Pit-burial, Castletown, Co. Kildare
Co. Kildare |
Burial Sites
Beneath the manicured front lawn of one of Ireland's grandest Georgian houses, a Bronze Age cemetery had been quietly waiting for several thousand years. It came to light not through planned excavation but through the practical business of laying a gas pipeline, a reminder that the ground beneath even well-documented historic demesnes can hold entirely unexpected things.
In 2010, archaeological monitoring of restoration works commissioned by the Office of Public Works within Castletown Demesne in County Kildare uncovered a prehistoric burial site during trenching across the lawn of Castletown House. An area of roughly 8 by 9 metres was opened to investigate, revealing a crouched inhumation burial alongside a crushed prehistoric vessel. A crouched inhumation is exactly what it sounds like: a body interred in a tightly contracted position, knees drawn up, rather than laid flat. The burial and its accompanying pottery appear to belong to the Bowl Tradition of Bronze Age burial, a practice associated with the later third millennium BC, in which the deceased were placed in pits sometimes accompanied by ceramic bowls. The service trench had already cut through at least six further pit burials, each sub-circular in shape and between one and two metres in diameter, their fills packed with cremated bone. Four additional sherds of prehistoric pottery were recovered. The six disturbed pits were recorded where they lay and left without further interference.

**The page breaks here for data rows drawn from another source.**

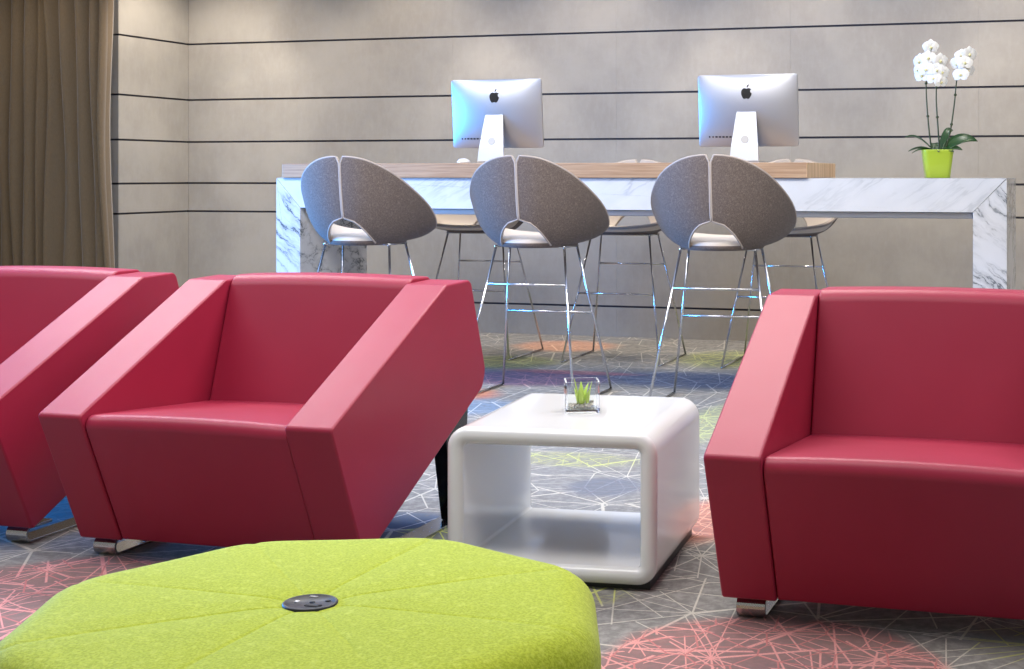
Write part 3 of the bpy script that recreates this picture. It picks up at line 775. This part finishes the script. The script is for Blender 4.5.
# ------------------------------------------------------------------ orchid
def orchid():
    t = thing('potted_orchid', 'white flowering orchid in a lime green pot on the marble counter end', 'plant', (-.775, 7.22, 1.0352))
    bm = nbm(); rings = []
    def sq(w, z, r): return [bm.verts.new((p.x, p.y, z)) for p in round_poly([(-w, -w), (w, -w), (w, w), (-w, w)], r, 5)]
    for (w, z) in ((.056, 0), (.059, .003), (.067, .07), (.0745, .132), (.0755, .138), (.074, .1395), (.070, .138), (.068, .120)): rings.append(sq(w, z, w*.38))
    n = len(rings[0])
    for i in range(len(rings)-1):
        for k in range(n): bm.faces.new((rings[i][k], rings[i][(k+1) % n], rings[i+1][(k+1) % n], rings[i+1][k]))
    bm.faces.new(rings[0]); bm.faces.new(rings[-1])
    o = link('pot', bm, M['lime_pot'], t, wn=False); o.rotation_euler = (0, 0, .20)
    bm = nbm(); lathe(bm, [(.060, .118), (.058, .126), (.03, .130), (.002, .131)], 0, 0, 24)
    link('soil', bm, M['soil'], t)
    def leaf(a, L, w, up, droop, tw=0., z=.128):
        bm = nbm(); rows = []; N = 12
        for i in range(N+1):
            s = i/N; wd = w*math.sin(PI*min(1, .10+.90*s))**.65*(1-.15*s) if s < 1 else .0008
            r = .012+L*s; zz = z+up*math.sin(s*PI*.55)*1.0-droop*s*s
            c = Vector((math.cos(a)*r, math.sin(a)*r, zz)); sdv = Vector((-math.sin(a), math.cos(a), tw)).normalized()
            rows.append([bm.verts.new(c+sdv*wd*q+Vector((0, 0, .22*wd*q*q))) for q in (-1, -.5, 0, .5, 1)])
        for i in range(N):
            for k in range(4): bm.faces.new((rows[i][k], rows[i][k+1], rows[i+1][k+1], rows[i+1][k]))
        o = link('leaf', bm, M['leaf'], t); s = o.modifiers.new('t', 'SOLIDIFY'); s.thickness = .0022
    leaf(.22, .185, .040, .085, .03, .9); leaf(-.2, .115, .026, .03, .02, .5); leaf(2.95, .155, .016, .095, .02, .5); leaf(3.25, .13, .017, .035, .03, .4)
    leaf(3.6, .12, .018, .03, .035, .3); leaf(.9, .10, .024, .12, .01, .8); leaf(4.9, .07, .02, .03, .03); leaf(1.9, .10, .022, .06, .02); leaf(5.6, .10, .018, .02, .02, .3)
    rnd = random.Random(11)
    def flower(par, c, nrm, size):
        bm = nbm(); nrm = nrm.normalized(); ux = nrm.cross(Vector((0, 0, 1))).normalized(); uz = ux.cross(nrm)*1.0
        def petal(a, L, w, cup):
            d = ux*math.cos(a)+uz*math.sin(a); sdv = nrm.cross(d).normalized(); rows = []
            for i in range(7):
                s = i/6; wd = w*math.sin(PI*min(.985, .12+.86*s))**.75
                cc = c+d*(L*s)+nrm*(cup*math.sin(s*PI)*.6-cup*.5*s*s)
                rows.append([bm.verts.new(cc+sdv*wd*q+nrm*(-.18*wd*q*q)) for q in (-1, -.4, .4, 1)])
            for i in range(6):
                for k in range(3): bm.faces.new((rows[i][k], rows[i][k+1], rows[i+1][k+1], rows[i+1][k]))
        petal(PI/2, size*.95, size*.42, .006); petal(PI/2+2.2, size*.9, size*.38, .006); petal(PI/2-2.2, size*.9, size*.38, .006)
        petal(.18, size, size*.62, .009); petal(PI-.18, size, size*.62, .009)
        o = link('flower', bm, M['petal'], par)
        n0 = len(o.data.polygons)
        bm2 = nbm(); q = bmesh.ops.create_uvsphere(bm2, u_segments=8, v_segments=6, radius=size*.17); bmesh.ops.translate(bm2, vec=c+nrm*.006-uz*size*.1, verts=bm2.verts[:])
        me = bpy.data.meshes.new('tmp'); bm2.to_mesh(me); bm2.free()
        bm3 = nbm(); bm3.from_mesh(o.data); k0 = len(bm3.faces); bm3.from_mesh(me); bm3.faces.ensure_lookup_table()
        for f in bm3.faces[k0:]: f.material_index = 1; f.smooth = True
        bm3.to_mesh(o.data); bm3.free(); bpy.data.meshes.remove(me); o.data.materials.append(M['lip'])
        return o
    def stem(p, clusters):
        bm = nbm(); P = [Vector(q) for q in p]; pts = []
        for i in range(len(P)-1):
            for k in range(6): 
                u = k/6; a = P[max(i-1, 0)]; b = P[i]; c = P[i+1]; d = P[min(i+2, len(P)-1)]
                pts.append(.5*((2*b)+(c-a)*u+(2*a-5*b+4*c-d)*u*u+(3*b-a-3*c+d)*u**3))
        pts.append(P[-1]); tube(bm, pts, [.0042-.002*i/len(pts) for i in range(len(pts))], 8)
        for i in (8, 14):
            if i < len(pts):
                q = bmesh.ops.create_uvsphere(bm, u_segments=8, v_segments=6, radius=.0075); bmesh.ops.translate(bm, vec=pts[i], verts=q['verts'])
        s = link('stem', bm, M['stem'], t)
        for (x, y, z, nx, sz) in clusters: flower(s, Vector((x, y, z)), Vector((nx, -1, rnd.uniform(-.25, .25))), sz)
    stem([(-.026, .0, .12), (-.042, .0, .25), (-.054, -.002, .42), (-.050, -.01, .55), (-.025, -.02, .64)],
         [(-.085, -.02, .575, -.6, .043), (-.072, -.03, .505, -.3, .043), (-.040, -.035, .590, .1, .043), (-.030, -.02, .645, .2, .042), (-.050, -.045, .535, -.2, .045), (-.092, -.02, .535, -.8, .036)])
    stem([(.012, .0, .12), (.004, -.01, .25), (-.004, -.015, .40), (.006, -.03, .52), (.03, -.03, .56)],
         [(.018, -.04, .575, .5, .042), (.002, -.05, .530, .1, .043), (.026, -.04, .520, .5, .042), (-.012, -.05, .490, -.2, .04), (.022, -.045, .472, .6, .038)])
    stem([(.030, .01, .12), (.060, .01, .22), (.082, .0, .36), (.098, -.01, .50), (.125, -.02, .585)],
         [(.158, -.03, .605, .5, .042), (.100, -.04, .560, -.4, .042), (.138, -.05, .562, .2, .042), (.118, -.05, .505, -.2, .043), (.150, -.03, .525, .7, .040), (.120, -.03, .600, 0., .036)])
orchid()

# ------------------------------------------------------------------ light
w = bpy.data.worlds.new('World'); sc.world = w; w.use_nodes = True
bg = w.node_tree.nodes['Background']; bg.inputs[0].default_value = (1., .97, .94, 1); bg.inputs[1].default_value = .36
def area(name, loc, rot, sx, sy, e, col):
    l = bpy.data.lights.new(name, 'AREA'); l.shape = 'RECTANGLE'; l.size = sx; l.size_y = sy; l.energy = e; l.color = col
    o = bpy.data.objects.new(name, l); C.objects.link(o); o.location = loc; o.rotation_euler = rot; o['kind'] = 'structure'; return o
def spot(name, loc, target, e, col, ang, blend, r=.05):
    l = bpy.data.lights.new(name, 'SPOT'); l.energy = e; l.color = col; l.spot_size = math.radians(ang); l.spot_blend = blend; l.shadow_soft_size = r
    o = bpy.data.objects.new(name, l); C.objects.link(o); o.location = loc
    o.rotation_euler = (Vector(target)-Vector(loc)).to_track_quat('-Z', 'Y').to_euler(); o['kind'] = 'structure'; return o
# daylight through the glazing on the left
area('window_daylight', (-7.85, 5.3, 1.02), (0, -PI/2, 0), 1.3, 2.2, 440, (.04, .34, 1.)).data.spread = math.radians(120)
# ceiling lighting of the lounge
for i, (x, y) in enumerate(((-4.2, 4.9), (-1.6, 4.9), (1.0, 4.9), (-4.2, 2.6), (-1.6, 2.6), (1.0, 2.6))):
    area('ceiling_panel_light', (x, y, 2.72), (0, 0, 0), 2.0, .9, (92 if y > 4 else 48)*(1 if x < 0 else .6), (1., .945, .88))
# wall washers
for x in (-5.75, -4.45, -3.15, -1.85, -.55, .75):
    spot('wall_washer_light', (x, 8.05, 2.74), (x, 8.85, .75), 90, (1., .87, .72), 112, .75)
spot('wall_washer_light', (-5.2, 8.3, 2.74), (-6.2, 8.5, 1.2), 80, (1., .93, .84), 80, .6)
spot('curtain_fill_spot', (-6.25, 7.0, 2.74), (-6.7, 7.9, .7), 58, (1., .9, .8), 95, .7)  # added fill without a known fixture, brightens the curtain shaded by the slab
for x in (-5.55, -3.9, -2.25, -.6, 1.05):
    spot('scallop_downlight', (x, 8.40, 2.74), (x, 8.45, 0), 62, (1., .92, .82), 72, .45)
# downlights over the counter
for x in (-4.0, -2.9, -1.8, -.7):
    spot('downlight', (x, 7.15, 2.74), (x, 7.15, 0), 40, (1., .96, .9), 75, .6)

# ------------------------------------------------------------------ camera and view
cam = bpy.data.cameras.new('Camera'); co = bpy.data.objects.new('Camera', cam); C.objects.link(co)
F = 1450.; cam.sensor_fit = 'HORIZONTAL'; cam.sensor_width = 36.; cam.lens = F/1024*36
co.location = (0, 0, 1.05); co.rotation_euler = (PI/2, 0, math.atan(F/(684+4360.)))
cam.shift_x = -172/1024; cam.shift_y = -159.5/1024; cam.clip_start = .05
sc.camera = co
sc.view_settings.view_transform = 'Standard'; sc.view_settings.look = 'None'; sc.view_settings.gamma = 1; sc.view_settings.use_curve_mapping = False
sc.view_settings.exposure = -.16
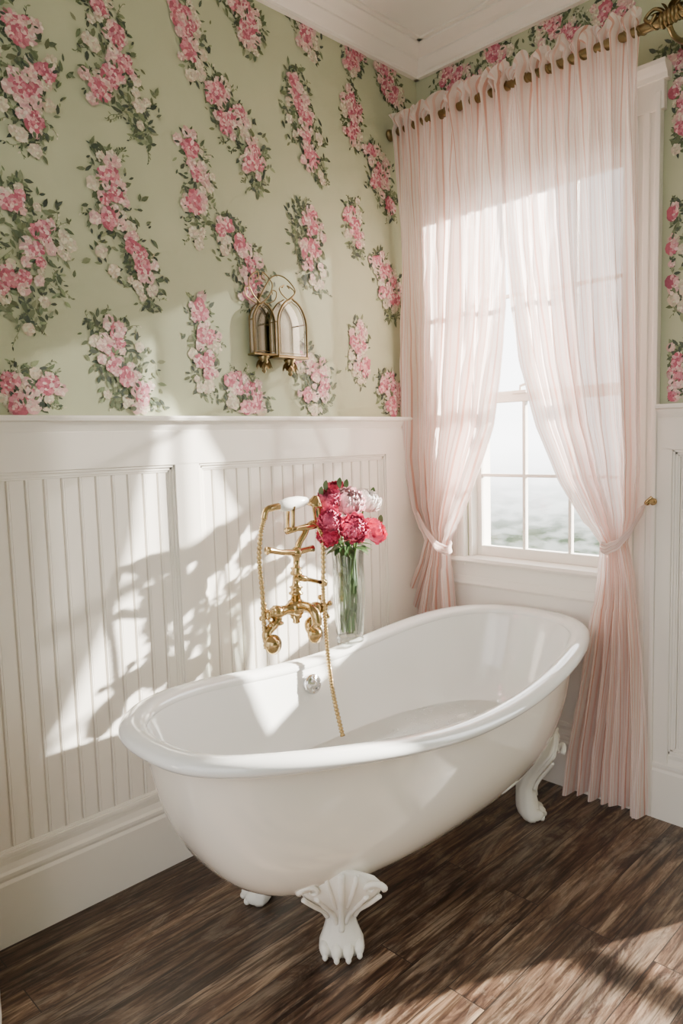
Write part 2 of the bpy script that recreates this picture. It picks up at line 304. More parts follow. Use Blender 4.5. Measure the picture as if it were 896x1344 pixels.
def framed(mb,ax,a,b,edges):
    def bx(p0,p1,za,zb,d=.026):
        if ax=='y': mb.box((0,p0,za),(d,p1,zb))
        else: mb.box((p0,-d,za),(p1,0,zb))
    bx(a,b,1.385,1.50)
    for e0,e1 in edges: bx(e0,e1,.2,1.39)
    for i in range(len(edges)-1):
        l,r=edges[i][1],edges[i+1][0]
        for k,(ww,dd) in enumerate(((.008,.022),(.018,.017),(.024,.014))):
            bx(l,l+ww,.26,1.385,dd); bx(r-ww,r,.26,1.385,dd); bx(l,r,1.385-ww,1.385,dd); bx(l,r,.26,.268+ww*.6,dd)
mb=MB(); framed(mb,'y',-4.2,0,[(-4.2,-3.6),(-2.62,-2.52),(-1.356,-1.259),(-.287,0)]); struct(mb.build('trim_7',white,bevel=.002))
mb=MB(); framed(mb,'x',1.10,WX-.1,[(1.10,1.155),(WX-.15,WX-.1)]); framed(mb,'x',2.6,3.6,[(2.6,2.7),(3.5,3.6)]); struct(mb.build('trim_8',white,bevel=.002))
# ------------------------------------------------------------------ windows
def casing(mb,x0,x1,y,z0,z1):
    mb.box((x0,-.022,z0),(x1,0,z1)); w=x1-x0
    mb.box((x0,-.034,z0),(x0+.018,-.02,z1)); mb.box((x1-.018,-.034,z0),(x1,-.02,z1)); mb.box((x0+w*.38,-.028,z0),(x0+w*.62,-.02,z1))
w1=empty('window_1',(.615,0,.9),kind='structure')
mb=MB(); casing(mb,.15,.255,0,.88,2.62); casing(mb,1.0,1.10,0,0,2.62)
mb.box((.13,-.03,2.56),(1.11,0,2.66)); mb.build('casing',white,w1,bevel=.003)
mb=MB().prism([(0,2.655),(.04,2.655),(.045,2.67),(.055,2.68),(.065,2.695),(.065,2.71),(0,2.71)],.11,1.125,'x'); mb.build('head_moulding',white,w1)
mb=MB(); mb.box((.26,0,.9),(.275,.15,2.5)); mb.box((.955,0,.9),(.97,.15,2.5)); mb.box((.26,0,2.485),(.97,.15,2.5)); mb.box((.97,-.015,.88),(1.0,.0,2.56)); mb.build('window_frame',white,w1)
mb=MB().prism([(-.15,.895),(.055,.895),(.062,.905),(.055,.918),(-.15,.918)],.13,1.0,'x'); mb.box((.15,-.024,.80),(1.0,0,.897)); mb.prism([(0,.79),(.03,.79),(.036,.80),(.03,.81),(.026,.83),(0,.83)],.14,1.0,'x'); mb.build('window_sill',white,w1,bevel=.002)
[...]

What makes the arrangement particularly interesting is a concentration of compact stony material, roughly three metres across, situated to the north-east of the excavated burial. Archaeologists interpreted this as the probable surviving core of a low mound, otherwise levelled flat over the centuries. The spatial relationship between the pits and this feature is suggestive: two of the smaller pits appear to have been dug into the edges of the stony material, while three of the larger pits, including the one that held the crouched burial, sit within two and a half metres of its edge. The provisional reading is that cremation burials were placed into or around a small focal mound, with inhumations arranged around its periphery, a pattern consistent with early Bronze Age funerary practice elsewhere in Ireland. The mound, if that is what it was, would have been a modest affair, but its presence implies that this corner of what is now a Georgian pleasure ground was once a carefully organised place of the dead.